:: SHORT TASK ::
Copy every line with the string "high" in it.

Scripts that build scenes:
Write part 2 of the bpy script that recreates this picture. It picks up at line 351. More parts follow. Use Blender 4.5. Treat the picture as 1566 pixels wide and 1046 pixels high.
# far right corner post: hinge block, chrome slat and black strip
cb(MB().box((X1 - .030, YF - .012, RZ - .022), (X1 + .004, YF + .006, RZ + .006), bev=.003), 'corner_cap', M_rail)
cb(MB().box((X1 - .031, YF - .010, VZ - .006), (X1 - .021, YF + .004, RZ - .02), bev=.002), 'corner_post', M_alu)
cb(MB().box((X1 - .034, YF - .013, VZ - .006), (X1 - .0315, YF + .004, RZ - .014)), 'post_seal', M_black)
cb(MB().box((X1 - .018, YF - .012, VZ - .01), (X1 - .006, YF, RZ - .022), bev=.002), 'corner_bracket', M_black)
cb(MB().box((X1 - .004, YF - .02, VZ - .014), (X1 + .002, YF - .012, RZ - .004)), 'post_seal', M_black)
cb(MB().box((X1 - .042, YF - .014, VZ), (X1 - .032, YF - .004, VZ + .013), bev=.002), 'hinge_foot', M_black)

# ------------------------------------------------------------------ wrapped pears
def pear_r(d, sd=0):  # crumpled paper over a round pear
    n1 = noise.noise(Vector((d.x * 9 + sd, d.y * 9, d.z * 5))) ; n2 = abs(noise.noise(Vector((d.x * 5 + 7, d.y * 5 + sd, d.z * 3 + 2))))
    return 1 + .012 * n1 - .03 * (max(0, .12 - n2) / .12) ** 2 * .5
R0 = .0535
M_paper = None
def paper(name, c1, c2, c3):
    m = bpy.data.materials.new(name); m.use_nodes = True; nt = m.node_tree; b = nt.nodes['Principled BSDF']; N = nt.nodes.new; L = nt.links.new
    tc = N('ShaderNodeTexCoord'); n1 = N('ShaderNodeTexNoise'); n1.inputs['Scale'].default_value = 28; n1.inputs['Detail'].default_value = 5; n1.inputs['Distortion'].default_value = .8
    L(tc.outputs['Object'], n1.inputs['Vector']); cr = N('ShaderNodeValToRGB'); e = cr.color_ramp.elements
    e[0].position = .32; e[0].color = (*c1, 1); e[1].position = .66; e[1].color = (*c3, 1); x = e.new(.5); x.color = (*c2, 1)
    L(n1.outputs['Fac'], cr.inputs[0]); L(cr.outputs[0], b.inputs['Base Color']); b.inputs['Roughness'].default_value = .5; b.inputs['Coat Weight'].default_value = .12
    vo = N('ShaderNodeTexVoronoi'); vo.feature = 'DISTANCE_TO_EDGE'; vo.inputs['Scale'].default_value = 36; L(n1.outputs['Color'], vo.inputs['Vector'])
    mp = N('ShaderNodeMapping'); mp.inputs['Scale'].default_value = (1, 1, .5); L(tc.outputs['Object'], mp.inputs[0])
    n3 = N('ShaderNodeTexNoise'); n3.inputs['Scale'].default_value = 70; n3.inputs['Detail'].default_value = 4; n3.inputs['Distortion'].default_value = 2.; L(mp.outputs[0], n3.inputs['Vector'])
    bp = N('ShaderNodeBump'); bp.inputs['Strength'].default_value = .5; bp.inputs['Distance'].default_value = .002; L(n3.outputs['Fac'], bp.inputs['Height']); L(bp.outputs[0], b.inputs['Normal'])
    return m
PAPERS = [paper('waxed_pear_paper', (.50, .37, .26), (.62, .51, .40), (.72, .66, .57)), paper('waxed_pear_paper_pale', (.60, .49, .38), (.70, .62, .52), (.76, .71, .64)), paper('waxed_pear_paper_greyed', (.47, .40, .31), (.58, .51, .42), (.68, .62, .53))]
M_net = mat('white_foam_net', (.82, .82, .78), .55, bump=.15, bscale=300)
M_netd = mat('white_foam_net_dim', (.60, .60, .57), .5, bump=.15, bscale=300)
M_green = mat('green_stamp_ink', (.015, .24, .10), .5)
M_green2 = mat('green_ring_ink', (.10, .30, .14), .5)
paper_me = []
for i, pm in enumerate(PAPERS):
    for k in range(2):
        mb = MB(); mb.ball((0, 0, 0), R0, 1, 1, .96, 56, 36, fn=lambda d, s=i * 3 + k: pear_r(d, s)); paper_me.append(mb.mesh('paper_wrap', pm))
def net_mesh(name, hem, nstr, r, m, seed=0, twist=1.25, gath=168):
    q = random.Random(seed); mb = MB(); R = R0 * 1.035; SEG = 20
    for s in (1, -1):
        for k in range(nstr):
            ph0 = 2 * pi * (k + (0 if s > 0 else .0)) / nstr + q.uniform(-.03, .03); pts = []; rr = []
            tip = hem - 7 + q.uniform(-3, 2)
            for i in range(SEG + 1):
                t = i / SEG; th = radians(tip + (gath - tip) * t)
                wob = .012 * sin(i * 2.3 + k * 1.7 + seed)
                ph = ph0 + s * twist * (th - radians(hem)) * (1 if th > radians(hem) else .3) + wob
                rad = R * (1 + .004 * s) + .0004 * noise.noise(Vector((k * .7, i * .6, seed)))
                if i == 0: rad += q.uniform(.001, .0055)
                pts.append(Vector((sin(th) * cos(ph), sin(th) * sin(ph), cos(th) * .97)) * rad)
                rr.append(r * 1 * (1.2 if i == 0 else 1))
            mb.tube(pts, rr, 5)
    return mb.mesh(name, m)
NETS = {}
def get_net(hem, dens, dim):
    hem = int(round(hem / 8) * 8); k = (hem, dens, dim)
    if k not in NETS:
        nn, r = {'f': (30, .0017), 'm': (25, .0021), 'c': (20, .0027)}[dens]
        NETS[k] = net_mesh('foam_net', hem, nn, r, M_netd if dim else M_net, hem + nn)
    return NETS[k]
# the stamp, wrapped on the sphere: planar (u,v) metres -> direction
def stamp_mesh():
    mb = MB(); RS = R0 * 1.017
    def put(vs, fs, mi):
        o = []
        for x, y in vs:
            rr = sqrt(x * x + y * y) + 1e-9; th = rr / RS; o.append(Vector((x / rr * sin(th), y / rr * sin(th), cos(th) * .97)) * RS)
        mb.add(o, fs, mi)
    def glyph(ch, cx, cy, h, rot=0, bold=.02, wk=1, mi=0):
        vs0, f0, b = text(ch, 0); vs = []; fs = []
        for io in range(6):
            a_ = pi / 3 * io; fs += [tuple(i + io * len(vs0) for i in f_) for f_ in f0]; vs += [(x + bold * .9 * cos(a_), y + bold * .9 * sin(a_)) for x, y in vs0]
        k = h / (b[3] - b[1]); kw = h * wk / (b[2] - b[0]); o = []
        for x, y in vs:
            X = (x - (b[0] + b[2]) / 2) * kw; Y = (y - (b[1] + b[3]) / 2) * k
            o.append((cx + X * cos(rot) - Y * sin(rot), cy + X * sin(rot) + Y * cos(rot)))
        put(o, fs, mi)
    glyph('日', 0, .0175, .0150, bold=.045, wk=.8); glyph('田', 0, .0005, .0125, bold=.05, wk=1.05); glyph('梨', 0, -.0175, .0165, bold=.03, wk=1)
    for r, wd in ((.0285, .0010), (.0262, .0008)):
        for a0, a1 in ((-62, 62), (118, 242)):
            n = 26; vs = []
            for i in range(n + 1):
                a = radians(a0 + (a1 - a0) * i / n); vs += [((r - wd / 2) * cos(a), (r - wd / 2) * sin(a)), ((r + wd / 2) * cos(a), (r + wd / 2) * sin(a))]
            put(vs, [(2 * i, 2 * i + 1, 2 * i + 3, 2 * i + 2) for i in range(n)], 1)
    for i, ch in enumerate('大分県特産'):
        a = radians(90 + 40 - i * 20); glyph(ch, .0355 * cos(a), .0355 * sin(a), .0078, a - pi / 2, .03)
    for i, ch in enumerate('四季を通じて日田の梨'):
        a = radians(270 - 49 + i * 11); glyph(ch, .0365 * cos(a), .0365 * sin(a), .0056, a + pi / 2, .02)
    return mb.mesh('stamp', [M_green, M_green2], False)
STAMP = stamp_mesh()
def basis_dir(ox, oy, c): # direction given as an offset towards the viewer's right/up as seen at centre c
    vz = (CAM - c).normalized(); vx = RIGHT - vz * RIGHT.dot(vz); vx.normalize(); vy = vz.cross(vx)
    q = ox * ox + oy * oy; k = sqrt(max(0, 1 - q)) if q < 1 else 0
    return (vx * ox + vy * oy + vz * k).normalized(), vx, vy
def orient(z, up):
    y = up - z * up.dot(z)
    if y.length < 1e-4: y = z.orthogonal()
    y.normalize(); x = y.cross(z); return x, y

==

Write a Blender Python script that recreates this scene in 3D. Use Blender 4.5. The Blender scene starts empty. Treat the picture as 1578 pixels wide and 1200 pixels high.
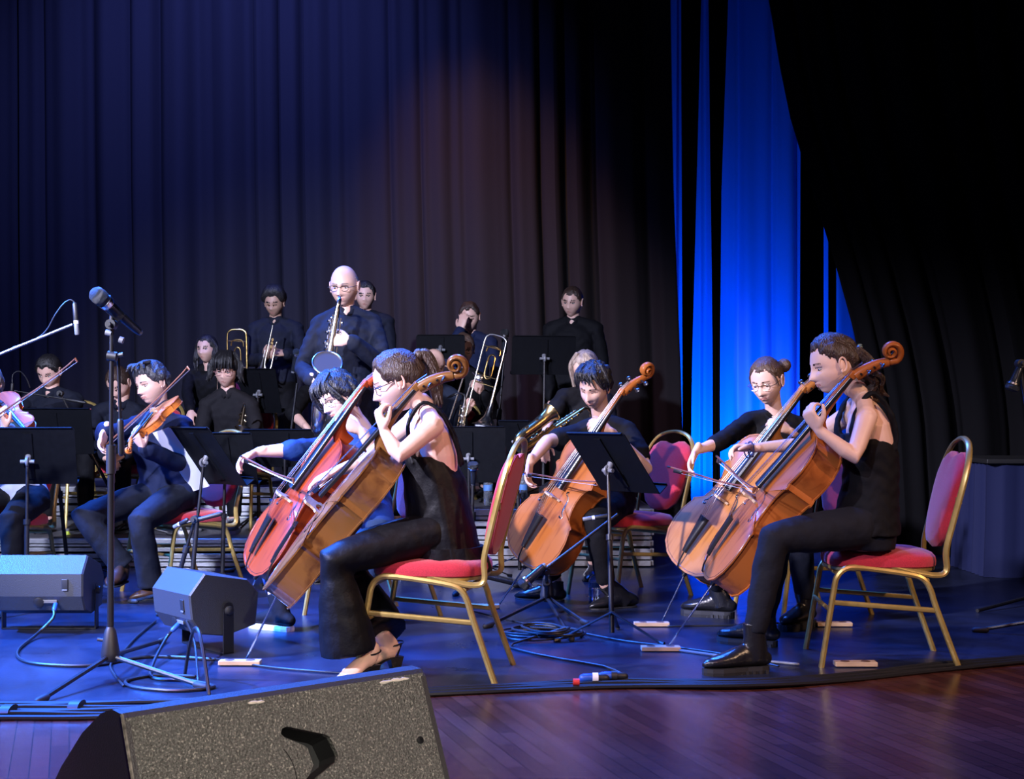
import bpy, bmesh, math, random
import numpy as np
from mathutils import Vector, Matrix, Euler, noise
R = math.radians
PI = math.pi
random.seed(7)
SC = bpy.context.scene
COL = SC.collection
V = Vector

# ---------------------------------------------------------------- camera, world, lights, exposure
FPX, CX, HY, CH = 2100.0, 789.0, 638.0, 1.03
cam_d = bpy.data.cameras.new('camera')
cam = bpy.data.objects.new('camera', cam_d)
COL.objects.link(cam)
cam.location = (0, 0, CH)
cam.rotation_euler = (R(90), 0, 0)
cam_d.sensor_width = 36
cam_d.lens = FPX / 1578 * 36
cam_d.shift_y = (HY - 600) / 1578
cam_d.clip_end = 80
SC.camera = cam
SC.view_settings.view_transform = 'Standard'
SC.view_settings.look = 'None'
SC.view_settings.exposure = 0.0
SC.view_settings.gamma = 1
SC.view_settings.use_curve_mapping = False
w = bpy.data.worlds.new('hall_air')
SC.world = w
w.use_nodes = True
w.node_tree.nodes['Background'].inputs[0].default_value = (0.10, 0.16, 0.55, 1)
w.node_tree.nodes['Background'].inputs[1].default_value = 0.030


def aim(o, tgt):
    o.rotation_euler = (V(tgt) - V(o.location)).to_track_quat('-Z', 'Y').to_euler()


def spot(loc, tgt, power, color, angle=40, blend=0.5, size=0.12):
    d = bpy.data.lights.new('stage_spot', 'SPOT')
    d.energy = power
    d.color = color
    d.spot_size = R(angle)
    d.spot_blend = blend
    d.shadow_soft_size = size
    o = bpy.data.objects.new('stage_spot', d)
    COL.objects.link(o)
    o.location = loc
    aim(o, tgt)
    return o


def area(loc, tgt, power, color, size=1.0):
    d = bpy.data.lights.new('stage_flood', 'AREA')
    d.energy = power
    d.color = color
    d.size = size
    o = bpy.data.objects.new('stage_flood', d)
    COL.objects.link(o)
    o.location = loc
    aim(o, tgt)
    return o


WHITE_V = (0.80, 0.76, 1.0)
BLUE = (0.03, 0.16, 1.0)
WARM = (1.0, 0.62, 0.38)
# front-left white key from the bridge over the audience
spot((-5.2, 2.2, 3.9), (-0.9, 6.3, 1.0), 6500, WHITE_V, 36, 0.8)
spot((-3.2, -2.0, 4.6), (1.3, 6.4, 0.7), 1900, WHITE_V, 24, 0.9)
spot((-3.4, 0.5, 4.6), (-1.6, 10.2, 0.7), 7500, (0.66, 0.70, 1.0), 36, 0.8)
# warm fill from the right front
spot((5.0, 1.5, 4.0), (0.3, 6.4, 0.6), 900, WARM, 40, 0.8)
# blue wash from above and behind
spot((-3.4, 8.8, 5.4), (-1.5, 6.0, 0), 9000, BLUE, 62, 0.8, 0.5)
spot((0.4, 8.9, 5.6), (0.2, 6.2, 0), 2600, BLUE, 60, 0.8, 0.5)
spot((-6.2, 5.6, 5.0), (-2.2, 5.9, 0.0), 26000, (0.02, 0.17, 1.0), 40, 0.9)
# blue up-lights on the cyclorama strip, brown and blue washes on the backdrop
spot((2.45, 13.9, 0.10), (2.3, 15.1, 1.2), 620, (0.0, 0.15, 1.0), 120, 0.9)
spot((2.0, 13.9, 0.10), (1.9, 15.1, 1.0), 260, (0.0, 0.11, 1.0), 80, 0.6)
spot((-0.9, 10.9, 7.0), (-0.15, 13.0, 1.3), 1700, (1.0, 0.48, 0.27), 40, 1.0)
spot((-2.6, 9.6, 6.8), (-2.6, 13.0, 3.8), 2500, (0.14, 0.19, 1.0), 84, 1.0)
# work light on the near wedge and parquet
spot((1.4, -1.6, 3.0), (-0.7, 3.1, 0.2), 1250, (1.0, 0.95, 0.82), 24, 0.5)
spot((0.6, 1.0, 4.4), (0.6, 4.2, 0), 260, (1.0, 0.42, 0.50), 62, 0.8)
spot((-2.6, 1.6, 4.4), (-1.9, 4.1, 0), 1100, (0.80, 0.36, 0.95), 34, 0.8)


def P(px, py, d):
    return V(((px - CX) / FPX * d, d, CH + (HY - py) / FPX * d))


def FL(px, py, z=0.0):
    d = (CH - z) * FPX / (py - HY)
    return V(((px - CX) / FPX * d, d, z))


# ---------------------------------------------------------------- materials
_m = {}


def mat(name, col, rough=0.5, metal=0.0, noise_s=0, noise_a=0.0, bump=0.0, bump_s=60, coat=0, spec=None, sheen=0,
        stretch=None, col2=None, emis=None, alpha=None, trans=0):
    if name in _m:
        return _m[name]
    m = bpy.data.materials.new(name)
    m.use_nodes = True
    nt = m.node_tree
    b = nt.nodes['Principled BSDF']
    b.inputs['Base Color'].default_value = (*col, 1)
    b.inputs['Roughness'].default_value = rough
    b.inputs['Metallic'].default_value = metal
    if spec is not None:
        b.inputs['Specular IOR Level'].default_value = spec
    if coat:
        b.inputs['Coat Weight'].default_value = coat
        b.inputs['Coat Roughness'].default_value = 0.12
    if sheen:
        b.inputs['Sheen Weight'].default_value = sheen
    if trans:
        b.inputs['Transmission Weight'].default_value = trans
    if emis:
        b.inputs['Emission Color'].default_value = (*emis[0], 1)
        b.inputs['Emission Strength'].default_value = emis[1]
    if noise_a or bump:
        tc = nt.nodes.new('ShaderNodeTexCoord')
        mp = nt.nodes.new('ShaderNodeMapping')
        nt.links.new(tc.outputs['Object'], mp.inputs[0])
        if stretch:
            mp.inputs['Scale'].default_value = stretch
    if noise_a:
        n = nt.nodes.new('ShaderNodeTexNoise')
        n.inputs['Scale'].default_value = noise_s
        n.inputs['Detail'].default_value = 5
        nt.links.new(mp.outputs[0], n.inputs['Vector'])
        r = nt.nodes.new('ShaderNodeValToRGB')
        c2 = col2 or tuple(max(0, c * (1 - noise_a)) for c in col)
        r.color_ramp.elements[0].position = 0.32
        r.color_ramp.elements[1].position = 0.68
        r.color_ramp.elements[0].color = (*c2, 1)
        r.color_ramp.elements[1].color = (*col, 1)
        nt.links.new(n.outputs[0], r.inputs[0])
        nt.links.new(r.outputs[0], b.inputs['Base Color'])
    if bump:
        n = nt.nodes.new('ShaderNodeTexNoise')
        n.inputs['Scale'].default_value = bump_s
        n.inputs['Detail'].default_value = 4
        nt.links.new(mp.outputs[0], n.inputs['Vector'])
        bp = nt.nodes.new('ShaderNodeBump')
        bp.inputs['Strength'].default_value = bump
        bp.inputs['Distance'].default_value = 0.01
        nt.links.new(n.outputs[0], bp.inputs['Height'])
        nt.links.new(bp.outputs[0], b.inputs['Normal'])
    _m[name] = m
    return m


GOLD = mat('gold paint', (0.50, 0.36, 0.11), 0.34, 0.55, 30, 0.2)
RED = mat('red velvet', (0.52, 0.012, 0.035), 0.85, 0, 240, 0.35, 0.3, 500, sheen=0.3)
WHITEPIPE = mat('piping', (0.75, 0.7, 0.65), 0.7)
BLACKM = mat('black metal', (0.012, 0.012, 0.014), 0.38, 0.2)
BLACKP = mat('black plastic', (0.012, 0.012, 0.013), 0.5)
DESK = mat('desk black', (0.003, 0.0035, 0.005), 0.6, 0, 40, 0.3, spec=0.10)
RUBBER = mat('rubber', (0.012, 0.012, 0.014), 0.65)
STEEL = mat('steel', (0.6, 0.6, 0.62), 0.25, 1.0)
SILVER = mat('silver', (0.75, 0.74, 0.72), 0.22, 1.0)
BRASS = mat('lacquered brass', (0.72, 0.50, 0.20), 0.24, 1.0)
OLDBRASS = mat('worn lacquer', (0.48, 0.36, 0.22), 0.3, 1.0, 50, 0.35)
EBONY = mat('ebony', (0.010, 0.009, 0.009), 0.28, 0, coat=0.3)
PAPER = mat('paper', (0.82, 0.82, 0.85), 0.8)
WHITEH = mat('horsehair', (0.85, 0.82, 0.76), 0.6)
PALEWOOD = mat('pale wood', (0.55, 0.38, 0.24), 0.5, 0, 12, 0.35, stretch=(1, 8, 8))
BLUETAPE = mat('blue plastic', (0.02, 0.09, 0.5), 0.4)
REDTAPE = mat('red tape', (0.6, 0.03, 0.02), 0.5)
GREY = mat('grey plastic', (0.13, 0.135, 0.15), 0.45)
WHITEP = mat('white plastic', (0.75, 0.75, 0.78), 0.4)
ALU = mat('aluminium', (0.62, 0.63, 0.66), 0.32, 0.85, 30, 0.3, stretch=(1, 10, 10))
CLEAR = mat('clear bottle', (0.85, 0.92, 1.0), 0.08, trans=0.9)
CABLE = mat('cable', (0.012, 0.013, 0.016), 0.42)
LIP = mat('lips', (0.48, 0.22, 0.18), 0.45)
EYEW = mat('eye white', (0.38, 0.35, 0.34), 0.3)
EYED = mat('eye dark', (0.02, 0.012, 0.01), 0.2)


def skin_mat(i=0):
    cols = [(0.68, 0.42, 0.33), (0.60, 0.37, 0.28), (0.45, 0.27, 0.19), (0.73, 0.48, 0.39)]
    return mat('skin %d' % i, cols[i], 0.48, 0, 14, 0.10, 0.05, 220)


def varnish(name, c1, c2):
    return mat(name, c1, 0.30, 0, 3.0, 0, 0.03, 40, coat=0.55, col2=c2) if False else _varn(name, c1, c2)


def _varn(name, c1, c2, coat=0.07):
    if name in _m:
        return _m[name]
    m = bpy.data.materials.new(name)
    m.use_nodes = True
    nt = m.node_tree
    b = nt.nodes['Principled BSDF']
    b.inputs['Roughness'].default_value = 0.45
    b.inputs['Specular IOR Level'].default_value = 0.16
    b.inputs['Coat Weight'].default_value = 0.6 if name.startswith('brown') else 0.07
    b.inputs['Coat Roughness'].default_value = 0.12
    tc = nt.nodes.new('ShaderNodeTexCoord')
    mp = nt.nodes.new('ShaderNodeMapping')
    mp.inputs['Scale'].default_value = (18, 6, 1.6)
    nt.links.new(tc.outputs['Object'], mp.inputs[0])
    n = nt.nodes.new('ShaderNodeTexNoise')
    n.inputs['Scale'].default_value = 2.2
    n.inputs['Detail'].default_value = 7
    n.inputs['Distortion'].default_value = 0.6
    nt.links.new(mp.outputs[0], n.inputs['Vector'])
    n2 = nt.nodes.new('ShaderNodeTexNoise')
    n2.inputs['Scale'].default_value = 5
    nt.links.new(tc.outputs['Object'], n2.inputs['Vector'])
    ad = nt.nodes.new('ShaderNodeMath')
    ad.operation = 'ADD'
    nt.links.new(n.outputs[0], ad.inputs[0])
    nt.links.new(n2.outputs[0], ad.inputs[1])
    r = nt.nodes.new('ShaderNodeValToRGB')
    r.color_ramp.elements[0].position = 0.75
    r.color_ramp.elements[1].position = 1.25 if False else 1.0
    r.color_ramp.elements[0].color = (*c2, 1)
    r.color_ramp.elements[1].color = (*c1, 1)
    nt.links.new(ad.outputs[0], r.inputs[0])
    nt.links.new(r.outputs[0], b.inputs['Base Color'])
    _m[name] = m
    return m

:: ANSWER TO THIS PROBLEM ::
Write part 2 of the bpy script that recreates this picture. It picks up at line 351. More parts follow. Use Blender 4.5. Treat the picture as 1566 pixels wide and 1046 pixels high.
Write a Blender Python script that recreates this scene in 3D. Use Blender 4.5. The Blender scene starts empty. Treat the picture as 1578 pixels wide and 1200 pixels high.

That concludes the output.